- EXERCISE REQUIREMENTS:
Using the records provided below, locate and copy each line that contains the word "Blender".

- STORED RECORDS:
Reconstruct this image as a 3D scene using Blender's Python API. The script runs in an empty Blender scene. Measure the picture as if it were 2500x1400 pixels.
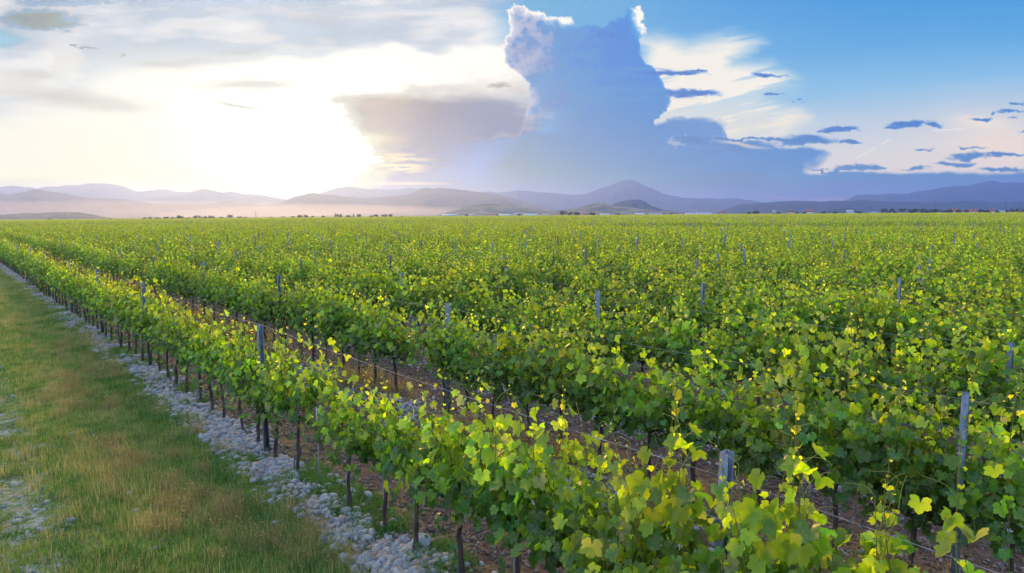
---
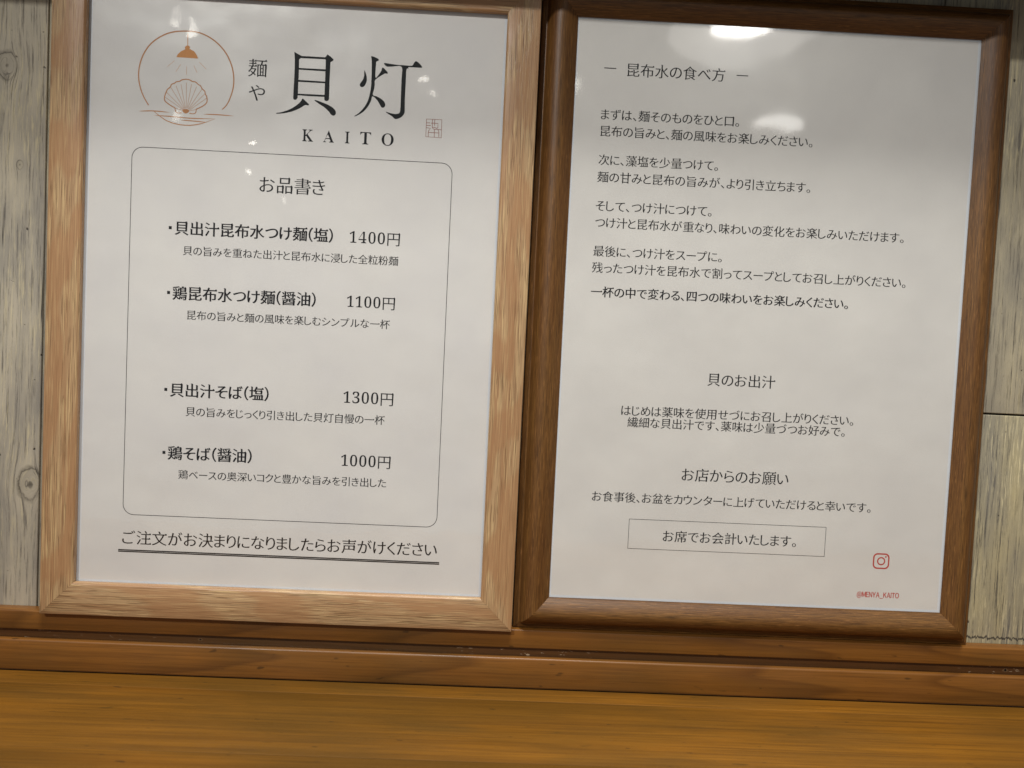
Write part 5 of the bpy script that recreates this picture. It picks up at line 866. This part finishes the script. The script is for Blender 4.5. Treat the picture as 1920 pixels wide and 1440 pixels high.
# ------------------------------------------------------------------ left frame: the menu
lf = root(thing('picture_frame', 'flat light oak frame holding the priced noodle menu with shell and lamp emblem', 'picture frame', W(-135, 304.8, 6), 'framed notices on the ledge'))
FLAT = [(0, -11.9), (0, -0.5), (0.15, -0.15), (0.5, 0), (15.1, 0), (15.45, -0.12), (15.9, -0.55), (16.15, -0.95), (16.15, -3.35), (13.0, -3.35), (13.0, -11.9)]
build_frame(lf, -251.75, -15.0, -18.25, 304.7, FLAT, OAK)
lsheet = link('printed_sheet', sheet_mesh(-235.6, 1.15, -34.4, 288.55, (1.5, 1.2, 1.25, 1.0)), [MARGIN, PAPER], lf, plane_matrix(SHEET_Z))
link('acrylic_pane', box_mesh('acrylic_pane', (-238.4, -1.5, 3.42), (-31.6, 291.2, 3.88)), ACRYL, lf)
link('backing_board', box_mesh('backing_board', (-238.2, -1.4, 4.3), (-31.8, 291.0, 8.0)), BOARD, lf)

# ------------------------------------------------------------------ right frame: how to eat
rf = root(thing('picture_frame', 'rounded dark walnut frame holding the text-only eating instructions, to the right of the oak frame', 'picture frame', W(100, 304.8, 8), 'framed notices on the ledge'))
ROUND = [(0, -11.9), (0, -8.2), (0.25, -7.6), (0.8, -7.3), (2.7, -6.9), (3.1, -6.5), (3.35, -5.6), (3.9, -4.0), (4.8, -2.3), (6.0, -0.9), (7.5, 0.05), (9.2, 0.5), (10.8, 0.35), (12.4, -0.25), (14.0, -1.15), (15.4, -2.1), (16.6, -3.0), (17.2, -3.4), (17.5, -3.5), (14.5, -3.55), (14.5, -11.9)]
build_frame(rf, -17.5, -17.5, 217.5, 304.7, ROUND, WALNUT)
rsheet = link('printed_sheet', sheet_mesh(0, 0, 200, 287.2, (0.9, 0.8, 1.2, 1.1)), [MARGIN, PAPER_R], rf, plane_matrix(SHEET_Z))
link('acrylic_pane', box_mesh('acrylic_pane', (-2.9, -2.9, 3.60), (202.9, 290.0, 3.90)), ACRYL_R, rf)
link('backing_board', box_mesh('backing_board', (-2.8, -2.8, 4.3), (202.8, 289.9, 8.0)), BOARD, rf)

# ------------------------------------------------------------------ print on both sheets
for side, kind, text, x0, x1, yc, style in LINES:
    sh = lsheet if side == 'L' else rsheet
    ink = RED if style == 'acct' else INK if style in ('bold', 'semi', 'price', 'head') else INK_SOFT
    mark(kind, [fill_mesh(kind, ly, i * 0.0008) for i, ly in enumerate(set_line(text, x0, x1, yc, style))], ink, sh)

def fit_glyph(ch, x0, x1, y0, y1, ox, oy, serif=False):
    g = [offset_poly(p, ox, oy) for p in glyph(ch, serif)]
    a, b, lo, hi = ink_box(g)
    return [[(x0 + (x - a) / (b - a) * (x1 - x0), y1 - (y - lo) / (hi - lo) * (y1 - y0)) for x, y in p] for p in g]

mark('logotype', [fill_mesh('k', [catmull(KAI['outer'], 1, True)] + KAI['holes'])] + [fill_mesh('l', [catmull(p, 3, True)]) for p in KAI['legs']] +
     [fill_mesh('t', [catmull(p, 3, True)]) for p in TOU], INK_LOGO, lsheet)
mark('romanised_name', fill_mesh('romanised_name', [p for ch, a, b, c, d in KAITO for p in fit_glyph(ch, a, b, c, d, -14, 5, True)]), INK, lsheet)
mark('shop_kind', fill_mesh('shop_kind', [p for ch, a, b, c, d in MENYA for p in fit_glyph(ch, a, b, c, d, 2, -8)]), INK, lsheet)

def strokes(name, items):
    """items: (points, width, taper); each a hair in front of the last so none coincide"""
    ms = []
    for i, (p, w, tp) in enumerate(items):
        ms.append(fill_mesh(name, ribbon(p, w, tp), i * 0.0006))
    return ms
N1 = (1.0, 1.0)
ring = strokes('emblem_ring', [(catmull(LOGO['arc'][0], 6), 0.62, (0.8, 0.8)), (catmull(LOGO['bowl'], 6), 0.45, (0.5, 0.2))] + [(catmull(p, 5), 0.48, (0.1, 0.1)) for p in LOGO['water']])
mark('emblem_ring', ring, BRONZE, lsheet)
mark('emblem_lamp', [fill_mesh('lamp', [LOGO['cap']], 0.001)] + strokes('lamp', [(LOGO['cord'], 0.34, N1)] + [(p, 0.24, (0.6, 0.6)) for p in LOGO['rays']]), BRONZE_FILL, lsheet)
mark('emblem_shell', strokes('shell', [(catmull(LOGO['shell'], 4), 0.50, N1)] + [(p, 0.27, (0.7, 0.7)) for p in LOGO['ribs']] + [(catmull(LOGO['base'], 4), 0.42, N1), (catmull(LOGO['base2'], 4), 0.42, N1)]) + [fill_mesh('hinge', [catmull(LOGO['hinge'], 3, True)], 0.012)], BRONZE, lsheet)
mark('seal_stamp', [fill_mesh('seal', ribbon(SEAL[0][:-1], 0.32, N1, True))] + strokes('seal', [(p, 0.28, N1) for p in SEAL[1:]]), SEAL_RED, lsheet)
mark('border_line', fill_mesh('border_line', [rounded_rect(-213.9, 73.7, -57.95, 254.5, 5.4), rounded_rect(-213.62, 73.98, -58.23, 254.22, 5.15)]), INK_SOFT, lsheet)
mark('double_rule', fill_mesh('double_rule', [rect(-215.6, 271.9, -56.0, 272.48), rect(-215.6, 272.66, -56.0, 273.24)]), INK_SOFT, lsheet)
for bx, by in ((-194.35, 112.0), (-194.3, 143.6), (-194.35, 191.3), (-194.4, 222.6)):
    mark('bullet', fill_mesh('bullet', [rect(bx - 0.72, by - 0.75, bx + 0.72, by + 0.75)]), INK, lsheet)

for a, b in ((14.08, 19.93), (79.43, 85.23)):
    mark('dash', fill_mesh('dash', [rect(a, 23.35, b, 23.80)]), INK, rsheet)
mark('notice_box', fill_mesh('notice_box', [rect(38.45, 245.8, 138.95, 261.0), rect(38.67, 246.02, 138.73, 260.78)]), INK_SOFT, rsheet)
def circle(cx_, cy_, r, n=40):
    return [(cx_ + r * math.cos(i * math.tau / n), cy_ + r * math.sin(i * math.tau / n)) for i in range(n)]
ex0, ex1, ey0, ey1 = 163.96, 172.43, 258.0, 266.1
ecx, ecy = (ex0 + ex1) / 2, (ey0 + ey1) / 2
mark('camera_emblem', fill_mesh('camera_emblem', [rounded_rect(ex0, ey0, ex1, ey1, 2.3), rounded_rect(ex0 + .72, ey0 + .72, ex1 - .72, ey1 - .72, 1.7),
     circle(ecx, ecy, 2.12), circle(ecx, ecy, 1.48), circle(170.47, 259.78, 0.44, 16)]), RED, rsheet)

- FINISHED TASK:
Reconstruct this image as a 3D scene using Blender's Python API. The script runs in an empty Blender scene. Measure the picture as if it were 2500x1400 pixels.
Write part 5 of the bpy script that recreates this picture. It picks up at line 866. This part finishes the script. The script is for Blender 4.5. Treat the picture as 1920 pixels wide and 1440 pixels high.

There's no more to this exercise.